Teaching Greg Oden How to Be a Benchwarmer (Grantland)
Oh Greg Oden. Once a college basketball prodigy, now serves as lineup-dressing for the Eastern Conference Final-bound Miami Heat. Oden talks to Mark Titus about what it's like to go from being the number one draft pick to being "momentarily paralyzed" by the thought of getting put in a game. He's surprisingly upbeat about the whole thing, which is apparently one of the keys to properly warming an NBA bench.

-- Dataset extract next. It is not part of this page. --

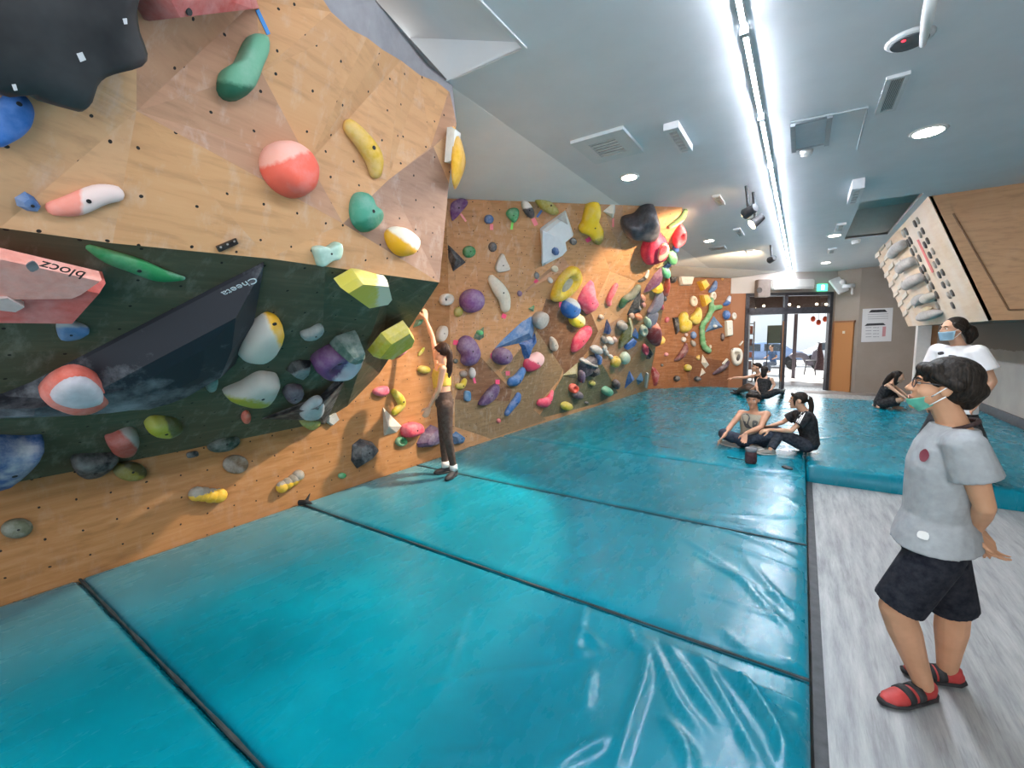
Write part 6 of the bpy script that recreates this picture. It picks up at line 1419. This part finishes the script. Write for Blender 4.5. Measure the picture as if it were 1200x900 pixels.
c.hair([(0, -.028, .035, .081, .098, .088), ([(0, -.1, .03), (0, -.135, .0), (-.005, -.15, -.1), (.005, -.145, -.22), (.0, -.12, -.32), (0, -.1, -.40)], [.035, .038, .042, .042, .034, .014]), ([(-.072, .03, .05), (-.078, -.03, .02)], [.02, .026]), ([(.072, .03, .05), (.078, -.03, .02)], [.02, .026])], '#2a1612')
# ---------------------------------------------------------------- seated pair on the mat
YS = 6.95
J = JY({'head': (882.5, 468.5, 6.93), 'neck': (884, 482, 6.97), 'chest': (882, 493, 6.97), 'waist': (881, 507, 7.0), 'pelvis': (881, 517, 7.02), 'shR': (868.5, 484.5, 6.98), 'shL': (898.5, 485.5, 6.95), 'elR': (857, 498, 6.84), 'wrR': (848, 511.5, 6.62), 'elL': (891, 501, 6.78), 'wrL': (873.5, 508, 6.62),
        'hipR': (874, 519, 6.96), 'hipL': (890, 520, 6.95), 'knR': (848, 508, 6.72), 'knL': (903, 510, 6.74)})
J['anR'] = atZ(880, 521, ZM + .06); J['anL'] = atZ(862, 519, ZM + .06); J['toR'] = atZ(893, 526, ZM + .04); J['toL'] = atZ(843, 517, ZM + .05)
m = Person('person in a beige sleeveless top and jeans sitting cross-legged and smiling', J, (-.12, -.98, -.08), 1.68, .0085, '#cf9c7c', .98)
m.build_body(hands=(((-.1, -.5, -.85), (0, -.6, .4), -1, .3, .2), ((-.5, -.5, -.6), (.3, -.3, -.7), 1, .35, .12)), feet=False); m.face()
ms = m.shirt(fabric('#b5ab97', .12, .4), 0, .014, 0, 1, 'sleeveless_top', .05, .05, .9); m.trousers(fabric('#1f2a3d', .25, .4), 1.95, .012, (.098, .075, .06), 'jeans', 2); m.shoes(plain('#8d8c88', .7), plain('#c9c7c0', .7))
m.hair([(0, -.024, .05, .085, .1, .088), ([(-.058, .048, .078), (-.02, .074, .078), (.02, .074, .078), (.058, .048, .078)], [.026, .026, .026, .026]), ([(-.076, .02, .05), (-.078, -.03, .02)], [.018, .026]), ([(.076, .02, .05), (.078, -.03, .02)], [.018, .026])], '#1b1613')
surf_patch(m, ms, 'shirt_print', [(870, 486), (876, 485), (879, 490), (877, 497), (881, 502), (874, 501), (871, 494)], plain('#4a4948', .8)); surf_patch(m, ms, 'shirt_print', [(882, 493), (888, 494), (886, 500), (882, 501)], plain('#5c5a57', .8))
J = JY({'head': (935, 469, 6.86), 'neck': (942, 481, 6.9), 'chest': (945, 494, 6.92), 'waist': (948, 509, 6.94), 'pelvis': (948, 520, 6.94), 'shL': (946, 487.5, 6.76), 'shR': (933, 485, 7.08), 'elL': (927, 505, 6.66), 'wrL': (902, 503.5, 6.72), 'elR': (917, 495, 7.1), 'wrR': (903, 499, 6.95),
        'hipL': (945, 522.5, 6.84), 'hipR': (942, 521, 7.03), 'knL': (914, 508.5, 6.74), 'knR': (906, 503, 7.02)})
J['anL'] = atZ(903, 526.5, ZM + .07); J['anR'] = atZ(893, 520, ZM + .07); J['toL'] = atZ(888, 530, ZM + .03); J['toR'] = atZ(881, 523, ZM + .03)
f = Person('person with a ponytail in a black T-shirt with white shoulder stripes sitting in profile', J, (-.98, -.12, -.03), 1.62, .0085, '#d8aa8a', .9)
f.build_body(hands=(((-.9, -.2, -.3), (.0, .4, -.8), -1, .5, .08), ((-.9, -.3, -.2), (0, -.4, -.8), 1, .4, .1)), arm=.85, feet=False, leg=.9); f.face()
fs = f.shirt(fabric('#17171a', .2, .4), .6, .016, 0, 1, 't_shirt', .064, .08); f.trousers(fabric('#1b2433', .25, .4), 1.95, .010, (.098, .07, .055), 'jeans', 2); f.shoes(plain('#8f8c84', .7), plain('#b9b5aa', .7))
f.hair([(0, -.028, .035, .082, .098, .09), ([(0, -.1, .04), (.0, -.14, .02), (0, -.16, -.08), (0, -.15, -.2), (0, -.14, -.28)], [.035, .036, .034, .03, .012]), ([(-.076, .045, .06), (-.08, .05, -.0), (-.074, .045, -.07)], [.02, .018, .008]), ([(.076, .045, .06), (.08, .05, -.0), (.074, .045, -.07)], [.02, .018, .008]), ([(-.05, .06, .08), (.05, .06, .08)], [.024, .024])], '#17130f')
for k in range(3): surf_patch(f, fs, 'shoulder_stripe', [(939.5 + k * 1.7, 482.5 + k * .4), (940.3 + k * 1.7, 482.7 + k * .4), (933.8 + k * 1.9, 494.6 + k * .5), (932.6 + k * 1.9, 494.2 + k * .5)], plain('#e6e6e2', .7), .006)
bm = B(); ell(bm, f.hp(0, -.112, .035), (f.r, f.f, f.up), (.042, .02, .036), 14, 8); f.raw('hair_tie', bm, fabric('#e8e4dc', .06))
# ---------------------------------------------------------------- pair further back, by the door
J = JY({'head': (886.5, 430.5, 12.3), 'neck': (889, 438, 12.34), 'chest': (891, 445, 12.36), 'waist': (892, 452, 12.38), 'pelvis': (892, 458, 12.4), 'shR': (886, 440.5, 12.42), 'shL': (893.5, 441, 12.2), 'elR': (872.5, 442.5, 12.35), 'wrR': (859.5, 442.8, 12.25), 'elL': (892, 450, 12.1), 'wrL': (884, 454, 12.05),
        'hipR': (890, 459, 12.42), 'hipL': (891, 460, 12.25), 'knR': (877, 452, 12.45), 'knL': (876, 455, 12.2)})
J['anR'] = atZ(866, 457, ZM + .07); J['anL'] = atZ(864, 459, ZM + .07); J['toR'] = atZ(859, 457.5, ZM + .04); J['toL'] = atZ(856, 460, ZM + .04)
a = Person('person in dark clothes sitting by the door with one arm stretched out to the wall', J, (-.95, -.3, 0), 1.66, .011, '#d3a283', .95)
a.build_body(hands=(((-.3, 0, -.9), (-.5, .5, 0), 1, .4, .1), ((-.95, -.1, -.2), (0, 0, -1), -1, .2, .15)), feet=False); a.face()
a.shirt(fabric('#1b1a1e', .2), 0, .014, 0, 1, 'vest', .055, .06, .9); a.trousers(fabric('#5d4536', .2), 1.9, .010, (.095, .072, .055), 'trousers', 2); a.shoes(plain('#16161a', .6)); a.hair([(0, -.03, .045, .084, .096, .085), ([(-.05, .06, .085), (.05, .06, .085)], [.024, .024])], '#17130f')
J = JY({'head': (896, 434, 11.6), 'neck': (896.5, 441.5, 11.55), 'chest': (895.5, 449, 11.55), 'waist': (894.5, 457, 11.5), 'pelvis': (894, 463, 11.5), 'shL': (889, 444.5, 11.62), 'shR': (904, 444.5, 11.5), 'elL': (886, 452, 11.5), 'wrL': (888, 458, 11.35), 'elR': (907.5, 451, 11.5), 'wrR': (904, 456.5, 11.4),
        'hipL': (889, 463, 11.45), 'hipR': (899, 463, 11.45), 'knL': (880, 461, 11.35), 'knR': (910, 459, 11.4)})
J['anL'] = atZ(890, 466, ZM + .06); J['anR'] = atZ(917, 459, ZM + .07); J['toL'] = atZ(897, 466, ZM + .04); J['toR'] = atZ(919, 456, ZM + .06)
b = Person('person all in black with long dark hair sitting on the mat facing the door', J, (.1, .98, .02), 1.6, .011, '#d8ab8e', .95)
b.build_body(hands=(((.3, .2, -.9), (0, .5, 0), 1, .4, .1), ((-.5, .2, -.8), (0, .5, 0), -1, .4, .1)), feet=False, arm=.85)
b.shirt(fabric('#121215', .2), 0, .016, 0, 1, 'vest', .055, .06, .92); b.trousers(fabric('#121216', .2), 1.95, .012, (.1, .075, .06), 'trousers', 2); b.shoes(plain('#2a2a2d', .6)); b.hair([(0, -.02, .03, .086, .1, .092), ([(0, -.1, .02), (0, -.1, -.08), (0, -.09, -.16)], [.06, .07, .04])], '#131013')
# ---------------------------------------------------------------- person sitting at the right by the wall
J = JY({'head': (1053, 441.5, 11.7), 'neck': (1045, 449.5, 11.75), 'chest': (1040, 456, 11.8), 'waist': (1034.5, 465, 11.85), 'pelvis': (1032.5, 471, 11.85), 'shL': (1041, 451.5, 11.6), 'shR': (1044, 450.5, 11.95), 'elL': (1050, 458.5, 11.5), 'wrL': (1059, 464.5, 11.4), 'elR': (1054, 457, 11.95), 'wrR': (1062, 463, 11.7),
        'hipL': (1034, 473, 11.75), 'hipR': (1034, 472, 11.95), 'knL': (1056, 468.5, 11.6), 'knR': (1058, 462.5, 11.9)})
J['anL'] = atZ(1029, 475.5, ZM + .06); J['anR'] = atZ(1050, 476, ZM + .06); J['toL'] = atZ(1023, 474.5, ZM + .04); J['toR'] = atZ(1058, 478, ZM + .04)
p = Person('person in a black dress with long dark hair sitting bent over by the taupe wall', J, (.88, -.38, -.28), 1.58, .011, '#dcb092', .92)
p.build_body(hands=(((.8, -.2, -.5), (0, 0, -1), 1, .4, .1), ((.8, -.2, -.5), (0, 0, -1), -1, .4, .1)), arm=.85)
p.shirt(fabric('#141418', .2), 0, .02, .06, 0, 'dress', .055, .06, .84); p.trousers(fabric('#1a1a1e', .2), .8, .02, (.11, .12, .1), 'dress_skirt', 2)
p.hair([(0, -.028, .035, .084, .1, .09), ([(.06, -.02, .02), (.07, .0, -.1), (.06, .02, -.18)], [.04, .035, .015]), ([(0, -.1, .03), (0, -.135, -.05), (0, -.16, -.14), (0, -.175, -.23), (0, -.185, -.31)], [.06, .062, .055, .045, .015]), ([(-.06, -.02, .02), (-.075, -.0, -.1), (-.07, .0, -.2)], [.04, .038, .015])], '#16110f')
# ---------------------------------------------------------------- figure seen through the glass
J = JY({'head': (904, 407, 22.6), 'neck': (904.5, 411.5, 22.6), 'chest': (905, 416, 22.65), 'waist': (905.5, 421, 22.7), 'pelvis': (906, 425, 22.7), 'shL': (901.5, 413, 22.5), 'shR': (908.5, 413, 22.7), 'elL': (899, 418, 22.4), 'wrL': (895, 420, 22.2), 'elR': (910, 418.5, 22.6), 'wrR': (905, 421, 22.3),
        'hipL': (903.5, 426, 22.6), 'hipR': (908, 426, 22.75), 'knL': (896, 425.5, 22.3), 'knR': (901, 426, 22.3), 'anL': (897, 434, 22.3), 'anR': (902, 435, 22.3), 'toL': (893.5, 436, 22.2), 'toR': (898.5, 436.5, 22.2)})
q = Person('person in a blue top sitting behind the left glass pane', J, (-.8, -.6, 0), 1.6, .016, '#d3a283', .95); q.build_body(feet=True); q.shirt(fabric('#4d6f9e', .2), .6, .016); q.trousers(fabric('#5f6b80', .2), 1.95); q.hair([(0, -.03, .045, .084, .098, .085)], '#1a1512')
ch = thing('bench', Vector((J['pelvis'].x, 22.75, -.03)), 'low pale bench under the person behind the glass', 'bench'); bx, bz = J['pelvis'].x, J['pelvis'].z - .17
bm = bbox((bx - .35, 22.5, bz - .08), (bx + .35, 23.0, bz), .02); obj('seat', bm, plain('#8d8f98', .6), ch)
for x in (-.28, .24):
    bm = B(); box(bm, (bx + x, 22.55, -.03), (bx + x + .05, 22.95, bz - .08)); obj('leg', bm, plain('#6a6c74', .6), ch)
# ---------------------------------------------------------------- small things on the mats
pb = atZ(879.5, 543, ZM); k = thing('chalk_bag', pb, 'dark red chalk bag with a grey rim standing on the mat before the seated pair', 'bag')
bm = B(); loft(bm, [(pb + Z * .004, *XYZ[:2], .055, .055), (pb + Z * .03, *XYZ[:2], .068, .066), (pb + Z * .12, *XYZ[:2], .066, .064), (pb + Z * .155, *XYZ[:2], .060, .06)], 20); obj('pouch', bm, fabric('#4a2026', .25, .5), k, True)
bm = B(); loft(bm, [(pb + Z * .15, *XYZ[:2], .060, .06), (pb + Z * .165, *XYZ[:2], .066, .064), (pb + Z * .195, *XYZ[:2], .064, .062), (pb + Z * .198, *XYZ[:2], .05, .05)], 20); obj('rim', bm, fabric('#7e8388', .2, .4), k, True)
bm = B(); tube(bm, spline([atZ(852, 535.5, ZM + .008), atZ(860, 537, ZM + .012), atZ(872, 539, ZM + .010)], 4), [.006] * 9, 8); obj('cord', bm, DARK, k, True)
pc = atZ(922.5, 549, ZM); bm = B(); d1 = (atZ(928, 551, ZM) - atZ(917, 547, ZM)); L = d1.length; u = d1.normalized(); v = Z.cross(u)
loft(bm, [(pc + Z * .003, u, v, L * .5, L * .3), (pc + Z * .012, u, v, L * .52, L * .32), (pc + Z * .022, u, v, L * .4, L * .24)], 18); tag(obj('flat_pouch', bm, plain('#141417', .5), None, True), 'small flat black pouch on the mat edge near the dark red chalk bag', 'pouch')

Plus, the article is chock-full of cheeky Grantland-isms, including this gem:
"I’m not sure of the precise details of Greg’s process, but with his history of injuries, it’s presumably something like this: He has to live with a tapeworm in his intestine for a month to cut weight, spend a week in a cryogenic chamber, and then sacrifice a baby lamb to the basketball gods so they will continue to allow his broken-down body to play."
Slate's blanket coverage of the NYT/Jill Abramson fiasco (Slate)
Slate has published seven articles about the New York Times announced the departure of executive editor Jill Abramson. While controversial, and therefore open for speculation, there are only so many ways you can cover a single story, right? As it turns out, there are at least six, because each one offers a slightly different perspective.
Over-covering a single event, especially a media criticism story, seems like one of the biggest dangers for a news salon-style outlet like Slate, but this performance shows that, with the right people, you can literally have every writer do their own take on the same story and have a meaningful reservoir of insight.
Vladamir Putin's War (Time - Subscribers Only)
Time's cover story on the military ambitions of Vladamir Putin suggests the Russian commander hasn't let go of the ideals of the Soviet Union, and that he may be willing to risk a war with the west to bring it back.
For those of you who don't have a magazine subscription, Time's profile on the Wolves' Hundred, an "unsanctioned" Russian militia spearheading the pro-Russian rebellion in Eastern Ukraine, is a more focused, but equally frightening, story about what may be the prelude to a much larger war.
Here's How The Military Would Actually Fight Godzilla (Business Insider)
Business Insider isn't afraid to ask the important questions: How would the U.S. deal with a giant monster attack?
The funny part is that Sgt. Maj. James Dever, military consultant for this week's Godzilla reboot, alludes to the fact that the movie doesn't show a "realistic" military response: Dever says all four branches of the military would get involved, but the movie focused on a Navy-centric response.